6. E assim cada homem traz em si o mistério do seu “princípio” intimamente ligado à consciência do significado generativo do corpo. Gênesis 4, 1-2 parece calar-se sobre o tema da relação que medeia entre o significado generativo e o significado esponsal do corpo. Talvez agora nem seja tempo nem haja lugar para esclarecer esta relação, embora na futura análise isso pareça indispensável. Será necessário, então, levantar de novo as perguntas relacionadas com o aparecimento da vergonha no homem, vergonha da sua masculinidade e da sua feminilidade, anteriormente não experimentada. Neste momento, todavia, isto passa para segunda ordem. No primeiro plano mantém-se, na verdade, o fato de “Adão se ter unido (“conhecido”) a Eva, sua mulher e ela ter concebido e dado à luz”. Este é verdadeiramente o limiar da história do homem. É o seu “princípio” na terra. Sobre este limiar o homem, como varão e mulher, tem a consciência do estado generativo do próprio corpo: a masculinidade encerra em si o significado da paternidade e a feminilidade o da maternidade. Em nome deste significado, um dia dará Cristo resposta categórica à pergunta que lhe fizeram os fariseusxiii. Nós, todavia, penetrando o simples conteúdo desta resposta, procuramos ao mesmo tempo pôr em realce o contexto daquele “princípio”, a que se referiu Cristo. Nele mergulha as raízes a teologia do corpo.

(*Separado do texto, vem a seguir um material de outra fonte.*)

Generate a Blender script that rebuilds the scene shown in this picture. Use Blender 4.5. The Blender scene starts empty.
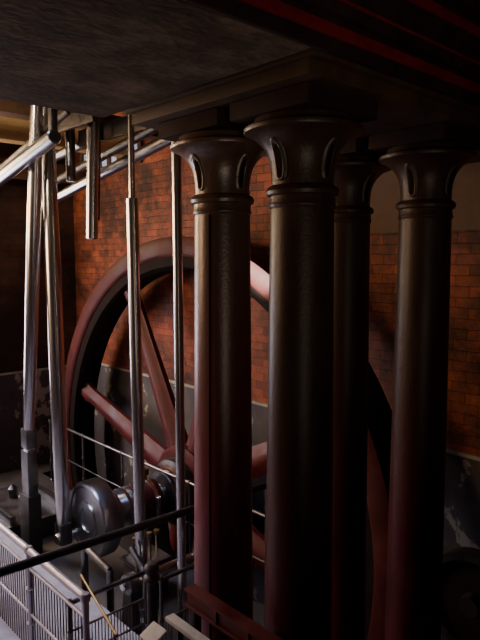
import bpy, bmesh, math, random
from mathutils import Vector, Matrix
random.seed(4)
C = bpy.context.scene.collection

# ------------------------------------------------------------------ materials
def new_mat(name):
    m = bpy.data.materials.new(name); m.use_nodes = True
    nt = m.node_tree
    return m, nt, nt.nodes['Principled BSDF']
def N(nt, t, **kw):
    n = nt.nodes.new(t)
    for k, v in kw.items():
        if k in n.inputs: n.inputs[k].default_value = v
        else: setattr(n, k, v)
    return n
def ramp(nt, fac, stops):
    r = nt.nodes.new('ShaderNodeValToRGB')
    while len(r.color_ramp.elements) < len(stops): r.color_ramp.elements.new(0.5)
    for e, (p, c) in zip(r.color_ramp.elements, stops):
        e.position = p; e.color = (*c, 1)
    nt.links.new(fac, r.inputs[0]); return r
def worn(name, stops, scale=6, rough=0.5, metal=0.0, bump=0.15, stretch=(1, 1, 1), rvar=0.15, detail=8, spec=.5):
    m, nt, b = new_mat(name)
    b.inputs['Specular IOR Level'].default_value = spec
    tc = N(nt, 'ShaderNodeNewGeometry')
    mp = N(nt, 'ShaderNodeMapping'); mp.inputs['Scale'].default_value = stretch
    nt.links.new(tc.outputs['Position'], mp.inputs['Vector'])
    n = N(nt, 'ShaderNodeTexNoise', Scale=scale, Detail=detail, Roughness=0.65)
    nt.links.new(mp.outputs[0], n.inputs['Vector'])
    r = ramp(nt, n.outputs['Fac'], stops)
    nt.links.new(r.outputs[0], b.inputs['Base Color'])
    b.inputs['Metallic'].default_value = metal
    b.inputs['Roughness'].default_value = rough
    if rvar > 0:
        mr = N(nt, 'ShaderNodeMapRange'); mr.inputs['From Min'].default_value = .3; mr.inputs['From Max'].default_value = .7
        mr.inputs['To Min'].default_value = max(.05, rough - rvar); mr.inputs['To Max'].default_value = min(1, rough + rvar)
        nt.links.new(n.outputs['Fac'], mr.inputs['Value']); nt.links.new(mr.outputs[0], b.inputs['Roughness'])
    if bump > 0:
        n2 = N(nt, 'ShaderNodeTexNoise', Scale=scale * 9, Detail=4)
        nt.links.new(mp.outputs[0], n2.inputs['Vector'])
        bp = N(nt, 'ShaderNodeBump', Strength=bump, Distance=0.01)
        nt.links.new(n2.outputs['Fac'], bp.inputs['Height']); nt.links.new(bp.outputs[0], b.inputs['Normal'])
    return m

def wall_mat(name, horiz, dado_z, c1, c2, mort, peel=.64):
    m, nt, b = new_mat(name)
    g = N(nt, 'ShaderNodeNewGeometry')
    s = N(nt, 'ShaderNodeSeparateXYZ'); nt.links.new(g.outputs['Position'], s.inputs[0])
    c = N(nt, 'ShaderNodeCombineXYZ')
    nt.links.new(s.outputs[horiz], c.inputs['X']); nt.links.new(s.outputs['Z'], c.inputs['Y'])
    nw = N(nt, 'ShaderNodeTexNoise', Scale=7, Detail=3); nt.links.new(g.outputs['Position'], nw.inputs['Vector'])
    vm = N(nt, 'ShaderNodeVectorMath', operation='MULTIPLY_ADD'); vm.inputs[1].default_value = (.035, .035, 0)
    nt.links.new(nw.outputs['Color'], vm.inputs[0]); nt.links.new(c.outputs[0], vm.inputs[2])
    bt = N(nt, 'ShaderNodeTexBrick')
    bt.inputs['Scale'].default_value = 1.0
    bt.inputs['Brick Width'].default_value = 0.29; bt.inputs['Row Height'].default_value = 0.108
    bt.inputs['Mortar Size'].default_value = 0.005; bt.inputs['Mortar Smooth'].default_value = .9
    bt.inputs['Color1'].default_value = (*c1, 1)
    bt.inputs['Color2'].default_value = (*c2, 1)
    bt.inputs['Mortar'].default_value = (*mort, 1)
    nt.links.new(vm.outputs[0], bt.inputs['Vector'])
    n = N(nt, 'ShaderNodeTexNoise', Scale=.8, Detail=12, Roughness=.8); nt.links.new(g.outputs['Position'], n.inputs['Vector'])
    dirt = ramp(nt, n.outputs['Fac'], [(.42, (.10, .07, .065)), (.60, (1, 1, 1))])
    mx = N(nt, 'ShaderNodeMixRGB', blend_type='MULTIPLY'); mx.inputs[0].default_value = .95
    nt.links.new(bt.outputs['Color'], mx.inputs[1]); nt.links.new(dirt.outputs[0], mx.inputs[2])
    n2 = N(nt, 'ShaderNodeTexNoise', Scale=2.2, Detail=10, Roughness=.6, Distortion=.3); nt.links.new(g.outputs['Position'], n2.inputs['Vector'])
    pl = ramp(nt, n2.outputs['Fac'], [(0.0, (.04, .037, .045)), (.5, (.09, .083, .092)), (peel - .02, (.12, .11, .115)), (peel, (.42, .39, .36)), (.8, (.5, .47, .43))])
    gt = N(nt, 'ShaderNodeMath', operation='GREATER_THAN'); gt.inputs[1].default_value = dado_z
    nt.links.new(s.outputs['Z'], gt.inputs[0])
    mm = N(nt, 'ShaderNodeMixRGB'); nt.links.new(gt.outputs[0], mm.inputs[0])
    nt.links.new(pl.outputs[0], mm.inputs[1]); nt.links.new(mx.outputs[0], mm.inputs[2])
    nt.links.new(mm.outputs[0], b.inputs['Base Color'])
    b.inputs['Roughness'].default_value = .72
    mh = N(nt, 'ShaderNodeMath', operation='MULTIPLY'); nt.links.new(bt.outputs['Fac'], mh.inputs[0]); nt.links.new(gt.outputs[0], mh.inputs[1])
    bp = N(nt, 'ShaderNodeBump', Strength=.6, Distance=.012, invert=True)
    nt.links.new(mh.outputs[0], bp.inputs['Height']); nt.links.new(bp.outputs[0], b.inputs['Normal'])
    return m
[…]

7. A consciência do significado do corpo e a consciência do seu significado generativo tomam contato, no homem, com a consciência da morte, de que trazem em si, por assim dizer, o inevitável horizonte. Todavia, sempre volta na história do homem o ciclo do “conhecimento-geração”, em que a vida luta, sempre de novo, com a inexorável perspectiva da morte, e sempre a domina. É como se a razão desta inflexibilidade da vida, que se manifesta na “geração”, fosse sempre o mesmo “conhecimento”, com que o homem ultrapassa a solidão do próprio ser e, mais ainda, de novo se decide a afirmar tal ser num “outro”. E ambos, homem e mulher, o afirmam no novo homem gerado. Nesta afirmação, o “conhecimento” bíblico parece adquirir uma dimensão ainda maior. Isto é, parece inserir-se naquela “visão” de Deus mesmo, com que termina a primeira narrativa da criação do homem acerca do “varão” e da “mulher” feitos “à imagem de Deus”: Deus, vendo toda a sua obra, considerou-a muito boaxiv. O homem, não obstante todas as experiências da própria vida, não obstante os sofrimentos, as desilusões de si mesmo, a sua pecaminosidade, e não obstante, enfim, a perspectiva inevitável da morte, coloca todavia sempre de novo o “conhecimento” no “início” da “geração”; ele, assim, dir-se-ia que participa naquela primeira “visão” de Deus mesmo. Deus Criador “viu…, e toda a sua obra a considerou muito boa”. E, sempre de novo, confirma ele a verdade destas palavras.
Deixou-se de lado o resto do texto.